Los entrenadores que tuvo en Boca actuaron en consecuencia. Miguel Angel Russo, por ejemplo, la tuvo más fácil que Carlos Ischia. Dirigió a Riquelme en el último tramo bueno de su carrera, el primer semestre de 2007, cuando todo terminó en vuelta olímpica en Porto Alegre, con Román como figura excluyente. Fue cuando Mauricio Macri estaba en plena campaña política y la pereza intelectual de muchos ciudadanos de Buenos Aires incluyó el regreso de Riquelme y la obtención de la Copa como elementos evaluables para entregar un voto para una Jefatura de Gobierno. Después, Macri ganó y Riquelme volvió a Villarreal, donde estuvo seis meses sin jugar. En ese lapso, sólo lo llamó Alfio Basile. Metió un par de goles de tiro libre ante rivales de medio pelo y su prensa amiga lo elogió hasta el paroxismo.
En ese tiempo, era una especie de Martín Gramática futbolero. Apenas se movía, casi no participaba del juego y marcaba goles de tiro libre a través de su impresionante pegada. Explicar esto de la falta de movilidad y de la necesidad de una mayor continuidad costó mucho y aún cuesta. Román es de Boca y con Boca no se jode, Boca no tiene defectos.
A Manuel Pellegrini no lo conmovió. A nadie, aquí, le llamó la atención que el entrenador de Villarreal lo dejara fuera del plantel, aun con lo influyente que fue Riquelme en la llegada del Submarino Amarillo a las semifinales de la Champions 2005-2006. El técnico chileno ni siquiera tuvo en cuenta que Riquelme falló el penal decisivo contra el Arsenal, cuando la conversión hubiese llevado a Villarreal a una prórroga y a una nueva chance. Sólo lo midió en términos de disciplina. Riquelme volvió cuando se le dio la gana –algo que suele hacer en Boca– y el entrenador no se lo perdonó. Desde aquí se dijo cualquier disparate de Pellegrini, hasta que era un “burro”, “que no entendía nada” y que Román era “un chico especial” al que él no entendía. Tampoco debió haberlo entendido la directiva del club, que respaldó al técnico y aceptó que Matías Fernández (futbolista de muy buenas condiciones, aunque claramente inferiores a las de Román) fuera el sucesor del jugador argentino. Riquelme le deseó suerte a Pellegrini. “La va a necesitar”, dijo. El entrenador debe estar agradecido a ese buen augurio, porque salió subcampeón de la Liga Española y está en la Champions League otra vez.

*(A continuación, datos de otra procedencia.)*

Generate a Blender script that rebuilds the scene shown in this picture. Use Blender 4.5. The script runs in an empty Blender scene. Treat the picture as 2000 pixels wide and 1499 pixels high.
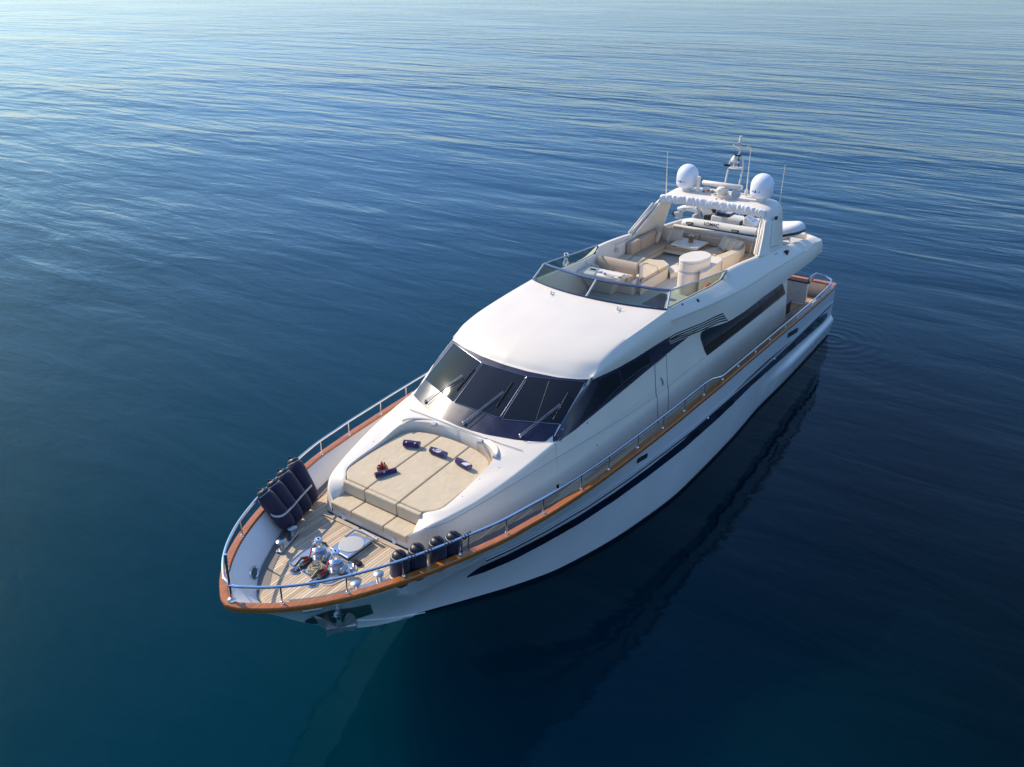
import bpy, bmesh, math, random
import numpy as np
from mathutils import Vector, Matrix
from mathutils.bvhtree import BVHTree
random.seed(7)
S = bpy.context.scene
COL = S.collection
R = math.radians

# ------------------------------------------------------------------ camera, world, sun
YAW, PITCH, FPX = R(215.0796), R(-26.3114), 1603.86
CAMLOC = Vector((30.0, 9.6, 12.3))
cd = bpy.data.cameras.new('camera'); cam = bpy.data.objects.new('camera', cd); COL.objects.link(cam)
FWD = Vector((math.cos(PITCH)*math.cos(YAW), math.cos(PITCH)*math.sin(YAW), math.sin(PITCH)))
RGT = FWD.cross(Vector((0, 0, 1))).normalized(); UPV = RGT.cross(FWD)
cam.matrix_world = Matrix.Translation(CAMLOC) @ Matrix((RGT, UPV, -FWD)).transposed().to_4x4()
cd.sensor_width = 36.0; cd.lens = 36.0*FPX/2000.0; cd.clip_end = 20000
S.camera = cam
SUN_EL = R(37); SUN_AZ = R(-92)        # the sun stands off the starboard beam
w = bpy.data.worlds.new('World'); S.world = w; w.use_nodes = True
nt = w.node_tree; nt.nodes.clear()
sky = nt.nodes.new('ShaderNodeTexSky'); sky.sky_type = 'NISHITA'; sky.sun_disc = False
sky.sun_elevation = SUN_EL; sky.sun_rotation = math.pi/2 - SUN_AZ
sky.air_density = 1.0; sky.dust_density = 0.3; sky.ozone_density = 2.5
bg = nt.nodes.new('ShaderNodeBackground'); bg.inputs[1].default_value = 0.15
wo = nt.nodes.new('ShaderNodeOutputWorld')
wb = nt.nodes.new('ShaderNodeMix'); wb.data_type = 'RGBA'; wb.blend_type = 'MULTIPLY'; wb.inputs[0].default_value = 1; wb.inputs[7].default_value = (.82, .94, 1.10, 1)
nt.links.new(sky.outputs[0], wb.inputs[6])
# sky colour shaped by hand: brighter overhead, dimmed low down, sun glow capped
tcw = nt.nodes.new('ShaderNodeTexCoord'); spw = nt.nodes.new('ShaderNodeSeparateXYZ'); nt.links.new(tcw.outputs['Generated'], spw.inputs[0])
mrw = nt.nodes.new('ShaderNodeMapRange'); mrw.interpolation_type = 'SMOOTHSTEP'; mrw.inputs[1].default_value = 0; mrw.inputs[2].default_value = .55; mrw.inputs[3].default_value = 0; mrw.inputs[4].default_value = 1.0
nt.links.new(spw.outputs['Z'], mrw.inputs[0])
hcol = nt.nodes.new('ShaderNodeMix'); hcol.data_type = 'RGBA'; hcol.inputs[6].default_value = (.47, .54, .62, 1); hcol.inputs[7].default_value = (1.05, 1.08, 1.09, 1); nt.links.new(mrw.outputs[0], hcol.inputs[0])
sclw = nt.nodes.new('ShaderNodeVectorMath'); sclw.operation = 'MULTIPLY'; nt.links.new(wb.outputs[2], sclw.inputs[0]); nt.links.new(hcol.outputs[2], sclw.inputs[1])
mnw = nt.nodes.new('ShaderNodeVectorMath'); mnw.operation = 'MINIMUM'; mnw.inputs[1].default_value = (6.2, 6.5, 6.4); nt.links.new(sclw.outputs[0], mnw.inputs[0])
nt.links.new(mnw.outputs[0], bg.inputs[0]); nt.links.new(bg.outputs[0], wo.inputs[0])
sl = bpy.data.lights.new('sun', 'SUN'); sl.energy = 3.3; sl.angle = R(0.53); sl.color = (1.0, 0.87, 0.70)
so = bpy.data.objects.new('sun', sl); COL.objects.link(so)
sd = Vector((math.cos(SUN_EL)*math.cos(SUN_AZ), math.cos(SUN_EL)*math.sin(SUN_AZ), math.sin(SUN_EL)))
so.rotation_euler = sd.to_track_quat('Z', 'Y').to_euler(); so.location = (0, -30, 30)
S.view_settings.view_transform = 'Standard'; S.view_settings.look = 'None'
S.view_settings.exposure = 0.62; S.view_settings.gamma = 1.0

# ------------------------------------------------------------------ helpers
def ray(u, v):
    return (FWD + RGT*((u-1000)/FPX) - UPV*((v-749.5)/FPX)).normalized()
def A(u, v, x=None, y=None, z=None):
    """the point of a known plane of the boat seen at a surveyed sight line"""
    d = ray(u, v)
    if x is not None: t = (x-CAMLOC.x)/d.x
    elif y is not None: t = (y-CAMLOC.y)/d.y
    else: t = (z-CAMLOC.z)/d.z
    return CAMLOC + d*t
def tab(x, pts):
    """smooth interpolation of a table of (x, value), x ascending"""
    xs = [p[0] for p in pts]; ys = [p[1] for p in pts]; n = len(xs)
    if x <= xs[0]: return ys[0]
    if x >= xs[-1]: return ys[-1]
    i = max(j for j in range(n-1) if xs[j] <= x)
    def m(k):
        if k == 0: return (ys[1]-ys[0])/(xs[1]-xs[0])
        if k == n-1: return (ys[-1]-ys[-2])/(xs[-1]-xs[-2])
        a = (ys[k]-ys[k-1])/(xs[k]-xs[k-1]); b = (ys[k+1]-ys[k])/(xs[k+1]-xs[k])
        return 0 if a*b <= 0 else 2*a*b/(a+b)
    h = xs[i+1]-xs[i]; t = (x-xs[i])/h
    return ((2*t**3-3*t*t+1)*ys[i] + (t**3-2*t*t+t)*h*m(i) + (-2*t**3+3*t*t)*ys[i+1] + (t**3-t*t)*h*m(i+1))
def spline(pts, n=8, closed=False):
    P = [Vector(p) for p in pts]; out = []
    N = len(P)
    for i in range(N if closed else N-1):
        if closed: p0, p1, p2, p3 = P[i-1], P[i], P[(i+1) % N], P[(i+2) % N]
        else: p0, p1, p2, p3 = P[max(i-1, 0)], P[i], P[i+1], P[min(i+2, N-1)]
        for k in range(n):
            t = k/n
            out.append(0.5*((2*p1)+(p2-p0)*t+(2*p0-5*p1+4*p2-p3)*t*t+(3*p1-p0-3*p2+p3)*t**3))
    if not closed: out.append(P[-1].copy())
    return out
def resample(P, n):
    P = [Vector(p) for p in P]
    L = [0]
    for a, b in zip(P[:-1], P[1:]): L.append(L[-1]+(b-a).length)
    out = []
    for k in range(n):
        s = L[-1]*k/(n-1); i = 0
        while i < len(P)-2 and L[i+1] < s: i += 1
        d = L[i+1]-L[i]; out.append(P[i].lerp(P[i+1], (s-L[i])/d if d else 0))
    return out
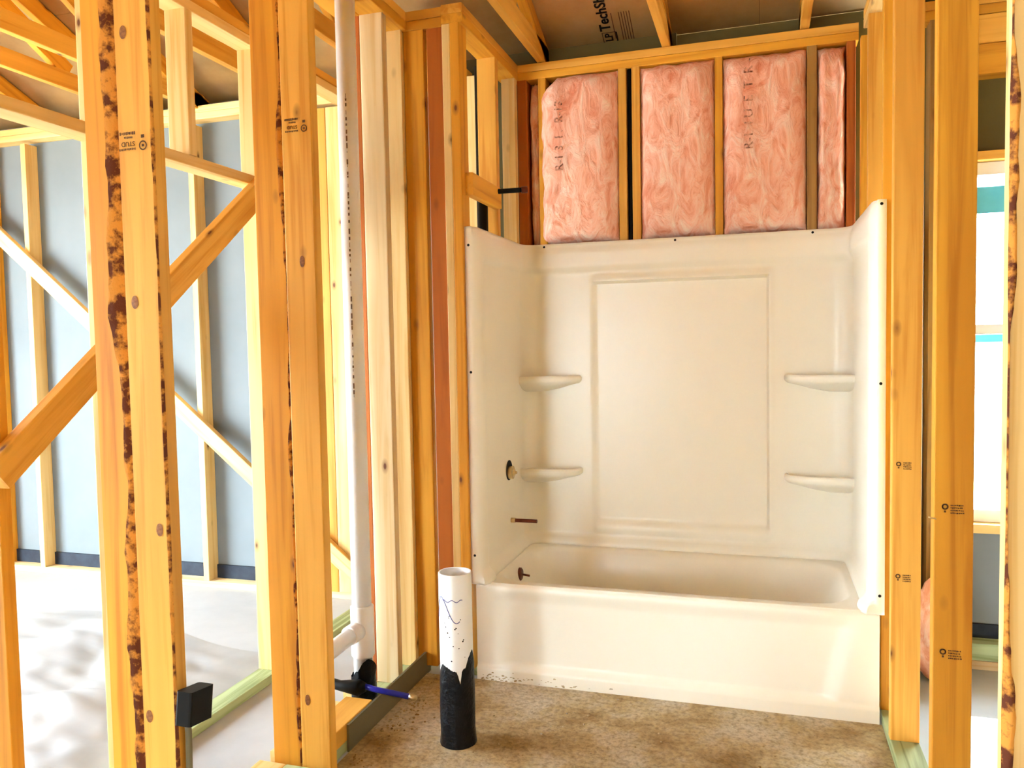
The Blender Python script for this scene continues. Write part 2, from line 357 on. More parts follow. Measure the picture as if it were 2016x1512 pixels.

Esta es otra de las cuestiones que el periodismo oficial en descarta deliberadamente para poder franelear a Riquelme sin que la estrella se ofenda.
Con Ischia fue distinto, porque no lo tomó en la mejor condición física. Pero todos sabemos que Riquelme le bajó el pulgar a Guillermo Barros Schelotto (“No me gustaría ser dirigido por un ex compañero”), uno de los pocos que lo enfrentó en sus desplantes. Y el Mellizo no vino. Y todos sabemos que Boca iba a venderle a Gracián a San Lorenzo, pero tras un respaldo notable de Riquelme, Gracián se quedó. A Ischia lo aprobó y esto es un condicionante, aunque fuera sin querer. Es tan condicionante que, en la noche de la eliminación en Maracaná, el técnico no se atrevió a sacar a un opaco y disminuido Riquelme y sacó a Jesús Dátolo, uno de los rendimientos más altos.
Este nivel de influencia en directivos y cuerpo técnico no es algo que tipos como Palermo, Ibarra o Battaglia –que tienen los hombros tan cargados de gloria xeneize como Riquelme– se banquen fácilmente. Podrán decir lo que quieran, pero adentro se rompió todo hace rato. Es obvio que la derrota lo expone, pero que nadie diga que no existe.
No es Riquelme un líder que aglutine. Su malhumor nació cuando fue designado Palermo como capitán. Un líder tiene que prescindir de los celos, porque es una muestra clara de debilidad. Y a Román se le nota mucho.
Todo esto pasaba por su cabeza en la soledad del vestuario del imponente Maracaná, con el alma lacerada por la derrota y eliminación de Boca y la mala actuación individual. Simultáneamente, en los Estados Unidos, la Selección comenzaba a jugar frente a México y lograba la mejor actuación del ciclo Basile. Paradójicamente, lo hizo sin tener a Riquelme.